Veteran stand-up Kathleen Madigan thinks she’d be on the road even if she hadn’t been a comedian. “I tried to be a flight attendant, but I was too short. I would have the same life now. The only difference is that when I land somewhere I tell jokes and they give me money. Instead of getting money from Delta, I fly on Delta, get money from somewhere else and get back on.” The 53-year-old comic takes the stage for the Aces of Comedy series at The Mirage on June 21. Las Vegas Magazine’s Jason Harris caught up with her in anticipation of the date.

What do you think of Las Vegas crowds versus the rest of the country?

I’ve been coming here for 30 years. I think that most comics would agree that when we say it’s a “Vegas” crowd, it’s a mix of everybody and they might not be the most sophisticated comedy crowds on Earth, but they are there to have a great time. I enjoy them. If it works in front of a Vegas crowd, it will work anywhere.

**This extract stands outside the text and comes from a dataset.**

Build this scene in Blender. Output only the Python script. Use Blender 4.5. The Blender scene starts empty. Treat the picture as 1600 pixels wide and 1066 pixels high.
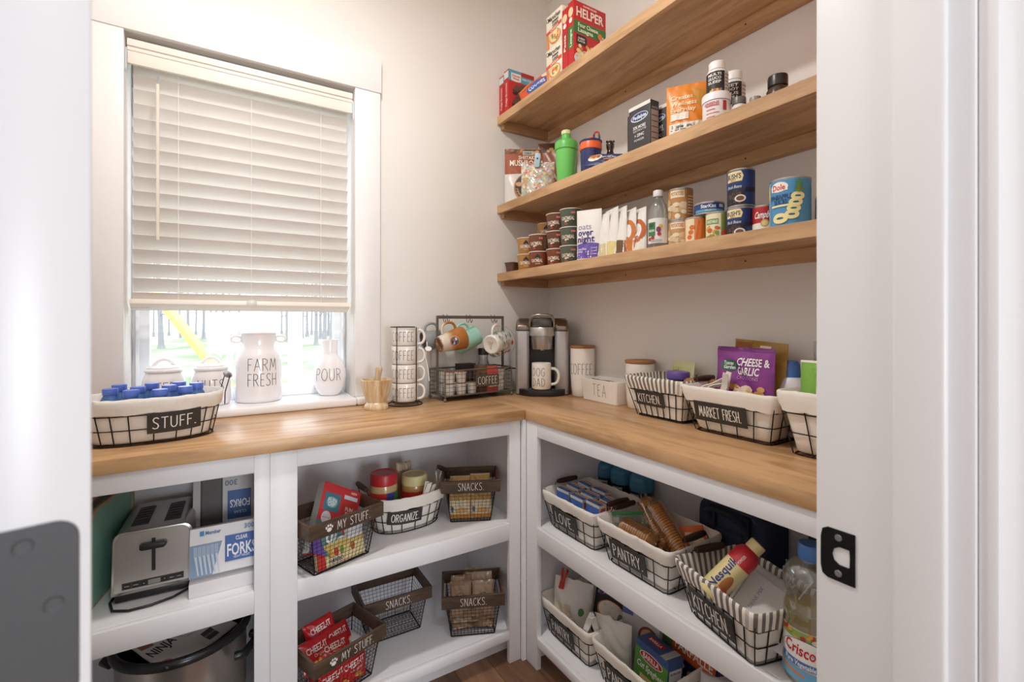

Are you still hitting the road 250 days a year? It seems like it would take a toll on you.

I always say I’m going to cut back, but then everything kind of falls into place and it seems like fun, so I just keep going. I’m sure I would probably be healthier if I could stay home all the time—I’m not even sure I would—but in my mind, I would if I could go to yoga three nights a week and then really go to the gym—like have a schedule. I think it’s the lack of any consistency, over time it definitely takes a toll. I feel better if I’m just home for three days in a row. Plus, I’ve developed some weird allergy to chemicals in sheets and crap, and I think that’s just from being on the road. I’ve become a mutant of laundry from the lack of consistency.

Your appearance on Comedy Central’s This Is Not Happening is a beast. The story you tell about your vacation with your mother in Paris then Rome and getting caught up in a fake designer handbag scam is hilarious.

It turned into what the fuck. It was a great story and we still have the purse. One of my nieces has it now. It’s never leaving the family.

It’s like an heirloom now.

It really is. My mom said, “I don’t really use this. I’ll just give it to the church lady auction.” I go, “You will not!” This was a day out of our life to get this thing. Show some respect, Mom.

What do you think of This Is Not Happening on Comedy Central? It feels like long-form storytelling is finding a new level with comedy audiences.

I like it because they say what it is. As long as you know what you’re getting into, I’m up for anything. I don’t like it if I go to The Comedy Store and somebody is up there with a 14-hour-long story. Then I’m like, “No. This is a joke hut. This is for jokes.” I just like to know what I’m getting into. Is this a storytelling night? Or is this just stand-up night? There’s a difference to me. And sometimes I don’t have the patience for the storytelling. Even doing it myself. Which is why I don’t do it. Which is why I never said that story out loud other than to my dad and I’ve never said it again. I don’t do it onstage. It’s a crazy story.

Is it easier now for a woman to be accepted as a comedian instead of a female comedian?

I don’t know. Everybody has a different story, but I never even thought, “Oh, I’m a woman here.” When I started, the guys were nice. There were a couple of other women. It’s seemed like an even ratio to me. I literally never thought about any of that. Maybe it’s because I have four brothers, I don’t know. I specifically remember Texas. When I would go down to work those clubs, they would have open mic night on the night we got in and there were tons of women and that was way back then. I think, honestly, it’s almost like a myth that keeps getting regurgitated, that there doesn’t seem to be much truth left to it, but everyone keeps it going.

Your latest special, Bothering Jesus, is on Netflix. How’s your relationship with them?

I love working with those guys. They’re so hands-off. I’ve done specials for everybody else—Comedy Central, HBO, Showtime, etc.—and it’s just a process. And Netflix, I don’t even know if those kids watched my special. And I don’t care if they did or they didn’t. They just were like, “OK. Send us your movie and we’ll post it on Wednesday.” I’ve never been in a building that said Netflix. I’ve never had to go to lunch with people. I hate going to lunch. I’ve never had to have lunch with anybody or a meeting. But the check cleared, and the show is on. I love it. Nobody bothers you. They don’t say anything. It’s great.